The shrimp on top felt almost unnecessary—perfectly cooked, sweet, clean—but really just there as a supporting act. And the béarnaise… rich, buttery, with that slight tarragon lift that stops it from becoming too much. It didn’t drown the steak, didn’t fight it. Just sat alongside, doing its job quietly, like it knew the meat didn’t need saving.
And that’s the thing—nothing on the plate was trying too hard. No unnecessary flourishes, no chef showing off with tweezers and foam and things that don’t belong anywhere near a steak. Just good ingredients, treated properly, cooked by someone who understands that when you get the basics right, you don’t need to shout about it.
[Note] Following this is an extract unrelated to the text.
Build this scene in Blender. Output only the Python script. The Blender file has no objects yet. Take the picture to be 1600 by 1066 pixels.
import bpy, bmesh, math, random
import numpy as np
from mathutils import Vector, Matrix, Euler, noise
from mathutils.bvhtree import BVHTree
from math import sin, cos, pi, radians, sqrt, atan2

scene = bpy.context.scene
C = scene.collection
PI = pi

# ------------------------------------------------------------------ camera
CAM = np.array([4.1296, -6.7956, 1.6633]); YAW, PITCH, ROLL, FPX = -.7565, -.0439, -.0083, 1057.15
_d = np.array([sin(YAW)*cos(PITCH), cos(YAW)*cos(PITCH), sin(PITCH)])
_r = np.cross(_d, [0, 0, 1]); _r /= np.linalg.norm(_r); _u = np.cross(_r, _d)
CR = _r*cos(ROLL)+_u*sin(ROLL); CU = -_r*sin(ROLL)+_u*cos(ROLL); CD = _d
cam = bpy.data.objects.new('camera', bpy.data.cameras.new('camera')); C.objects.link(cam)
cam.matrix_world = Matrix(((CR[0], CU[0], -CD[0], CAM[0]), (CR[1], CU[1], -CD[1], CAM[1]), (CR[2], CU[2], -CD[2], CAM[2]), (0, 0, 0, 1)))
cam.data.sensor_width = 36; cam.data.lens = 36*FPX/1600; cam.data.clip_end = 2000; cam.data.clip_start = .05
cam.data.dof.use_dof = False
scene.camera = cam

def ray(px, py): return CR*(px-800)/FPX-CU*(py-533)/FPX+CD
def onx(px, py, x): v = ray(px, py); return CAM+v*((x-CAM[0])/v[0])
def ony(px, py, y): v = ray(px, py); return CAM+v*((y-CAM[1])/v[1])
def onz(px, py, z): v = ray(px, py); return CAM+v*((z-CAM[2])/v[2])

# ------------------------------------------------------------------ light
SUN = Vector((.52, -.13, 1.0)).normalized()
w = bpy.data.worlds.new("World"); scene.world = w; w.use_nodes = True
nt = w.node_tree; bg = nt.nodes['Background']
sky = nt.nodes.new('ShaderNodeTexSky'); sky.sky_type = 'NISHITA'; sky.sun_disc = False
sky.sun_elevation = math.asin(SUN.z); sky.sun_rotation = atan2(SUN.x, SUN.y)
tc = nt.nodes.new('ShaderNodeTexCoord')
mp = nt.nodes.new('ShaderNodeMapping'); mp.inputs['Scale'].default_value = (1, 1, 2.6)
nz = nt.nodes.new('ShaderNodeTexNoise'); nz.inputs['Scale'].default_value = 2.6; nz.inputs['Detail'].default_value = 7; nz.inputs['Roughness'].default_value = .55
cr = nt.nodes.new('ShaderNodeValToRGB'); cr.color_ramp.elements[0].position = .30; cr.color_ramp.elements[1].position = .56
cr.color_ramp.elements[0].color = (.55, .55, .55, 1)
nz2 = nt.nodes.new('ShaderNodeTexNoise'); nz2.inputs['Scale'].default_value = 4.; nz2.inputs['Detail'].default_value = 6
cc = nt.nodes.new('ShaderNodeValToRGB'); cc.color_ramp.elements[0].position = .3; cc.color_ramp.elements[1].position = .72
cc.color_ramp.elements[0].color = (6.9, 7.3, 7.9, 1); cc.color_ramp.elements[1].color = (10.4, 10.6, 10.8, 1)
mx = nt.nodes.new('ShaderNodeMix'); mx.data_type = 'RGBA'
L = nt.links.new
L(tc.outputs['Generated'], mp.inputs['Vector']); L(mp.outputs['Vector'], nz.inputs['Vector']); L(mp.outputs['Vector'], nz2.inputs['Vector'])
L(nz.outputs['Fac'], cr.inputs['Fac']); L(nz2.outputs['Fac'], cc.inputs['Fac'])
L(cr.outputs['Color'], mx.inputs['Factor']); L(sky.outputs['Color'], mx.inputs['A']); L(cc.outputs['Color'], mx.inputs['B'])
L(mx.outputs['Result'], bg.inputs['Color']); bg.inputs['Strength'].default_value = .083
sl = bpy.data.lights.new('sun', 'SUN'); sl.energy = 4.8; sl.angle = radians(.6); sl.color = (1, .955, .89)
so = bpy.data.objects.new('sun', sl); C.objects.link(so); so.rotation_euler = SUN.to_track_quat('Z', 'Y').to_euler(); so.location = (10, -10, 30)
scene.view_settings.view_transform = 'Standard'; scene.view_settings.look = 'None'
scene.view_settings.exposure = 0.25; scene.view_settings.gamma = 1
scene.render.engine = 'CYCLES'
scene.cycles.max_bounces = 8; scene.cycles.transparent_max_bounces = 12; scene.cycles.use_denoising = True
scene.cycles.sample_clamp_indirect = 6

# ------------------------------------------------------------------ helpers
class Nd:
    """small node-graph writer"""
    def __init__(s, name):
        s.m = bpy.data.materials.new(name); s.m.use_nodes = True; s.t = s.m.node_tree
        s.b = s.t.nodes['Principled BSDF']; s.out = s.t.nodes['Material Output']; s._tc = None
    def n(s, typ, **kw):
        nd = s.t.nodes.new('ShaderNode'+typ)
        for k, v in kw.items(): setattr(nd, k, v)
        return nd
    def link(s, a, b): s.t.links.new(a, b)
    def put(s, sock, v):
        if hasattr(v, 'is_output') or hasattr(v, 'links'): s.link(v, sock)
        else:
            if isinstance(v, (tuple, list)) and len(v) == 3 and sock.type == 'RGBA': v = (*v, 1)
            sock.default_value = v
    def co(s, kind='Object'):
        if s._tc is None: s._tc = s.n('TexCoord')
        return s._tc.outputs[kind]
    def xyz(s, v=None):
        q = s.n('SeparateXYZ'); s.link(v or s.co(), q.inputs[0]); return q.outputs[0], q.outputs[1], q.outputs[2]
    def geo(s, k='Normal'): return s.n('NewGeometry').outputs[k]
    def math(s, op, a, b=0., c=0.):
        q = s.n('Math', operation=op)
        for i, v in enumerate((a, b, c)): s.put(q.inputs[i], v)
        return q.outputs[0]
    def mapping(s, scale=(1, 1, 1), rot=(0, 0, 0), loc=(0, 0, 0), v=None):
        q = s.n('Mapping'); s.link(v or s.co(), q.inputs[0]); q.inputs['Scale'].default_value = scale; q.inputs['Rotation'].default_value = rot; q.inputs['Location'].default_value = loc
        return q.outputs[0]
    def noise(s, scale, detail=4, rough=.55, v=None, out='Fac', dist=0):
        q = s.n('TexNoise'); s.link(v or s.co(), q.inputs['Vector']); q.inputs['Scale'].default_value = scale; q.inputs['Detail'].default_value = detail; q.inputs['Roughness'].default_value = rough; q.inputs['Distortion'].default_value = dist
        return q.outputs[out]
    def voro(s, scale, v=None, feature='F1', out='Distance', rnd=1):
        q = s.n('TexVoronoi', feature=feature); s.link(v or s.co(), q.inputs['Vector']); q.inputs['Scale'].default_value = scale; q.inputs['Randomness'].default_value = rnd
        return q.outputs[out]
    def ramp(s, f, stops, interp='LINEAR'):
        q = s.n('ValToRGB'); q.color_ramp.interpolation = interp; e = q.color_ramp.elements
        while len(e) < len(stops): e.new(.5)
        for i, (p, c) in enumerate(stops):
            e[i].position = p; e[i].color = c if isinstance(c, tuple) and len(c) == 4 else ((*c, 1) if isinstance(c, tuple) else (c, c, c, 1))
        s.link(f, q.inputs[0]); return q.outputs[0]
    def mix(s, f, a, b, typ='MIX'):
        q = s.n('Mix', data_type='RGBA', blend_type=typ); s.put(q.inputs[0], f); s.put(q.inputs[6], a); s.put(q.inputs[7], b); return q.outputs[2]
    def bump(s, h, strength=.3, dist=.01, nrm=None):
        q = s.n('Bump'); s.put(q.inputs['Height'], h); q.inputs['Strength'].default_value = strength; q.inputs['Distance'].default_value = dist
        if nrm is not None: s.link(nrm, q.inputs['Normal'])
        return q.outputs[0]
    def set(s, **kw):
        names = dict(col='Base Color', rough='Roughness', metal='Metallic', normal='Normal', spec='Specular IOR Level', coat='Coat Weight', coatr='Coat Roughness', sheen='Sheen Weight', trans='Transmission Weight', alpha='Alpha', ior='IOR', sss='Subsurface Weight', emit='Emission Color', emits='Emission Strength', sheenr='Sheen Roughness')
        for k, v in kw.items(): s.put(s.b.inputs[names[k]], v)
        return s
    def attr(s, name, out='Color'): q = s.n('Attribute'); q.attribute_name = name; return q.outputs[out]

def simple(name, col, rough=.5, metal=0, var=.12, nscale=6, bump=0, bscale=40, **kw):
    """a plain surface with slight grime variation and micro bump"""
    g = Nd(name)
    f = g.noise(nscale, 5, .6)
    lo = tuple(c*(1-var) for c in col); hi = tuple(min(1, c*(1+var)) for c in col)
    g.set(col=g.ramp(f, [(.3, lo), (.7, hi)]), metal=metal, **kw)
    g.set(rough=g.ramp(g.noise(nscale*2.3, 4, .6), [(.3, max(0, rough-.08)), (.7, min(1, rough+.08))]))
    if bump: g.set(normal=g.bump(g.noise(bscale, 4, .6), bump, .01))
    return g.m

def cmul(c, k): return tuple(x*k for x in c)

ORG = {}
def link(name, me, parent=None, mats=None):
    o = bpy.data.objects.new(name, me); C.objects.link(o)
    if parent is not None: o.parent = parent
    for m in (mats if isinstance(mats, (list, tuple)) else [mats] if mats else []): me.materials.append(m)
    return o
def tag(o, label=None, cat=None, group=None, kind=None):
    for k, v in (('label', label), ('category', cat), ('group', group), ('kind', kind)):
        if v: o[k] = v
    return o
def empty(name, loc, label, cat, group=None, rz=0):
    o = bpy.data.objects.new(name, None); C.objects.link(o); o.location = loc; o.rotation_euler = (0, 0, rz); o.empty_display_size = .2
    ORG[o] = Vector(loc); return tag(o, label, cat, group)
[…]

We finished with apricot liqueur, more time with Maximilian (still not mine, tragically), and the quiet satisfaction of having eaten something genuinely excellent.
Back at the hotel, the room was warm.
Properly warm.
No blankets piled like sandbags. No strategic cuddling for survival. Just heat. Reliable, consistent, unremarkable heat—which, at this point, felt like luxury.
And that’s the thing about a day like this.
Nothing quite works the way it’s supposed to. Showers fail. Doors rebel. You make questionable beverage decisions.
But somewhere between the chaos, the food, the people, and the dog you almost stole, it all adds up to something better than perfect.
It feels real.
And frankly, that’s a lot more interesting.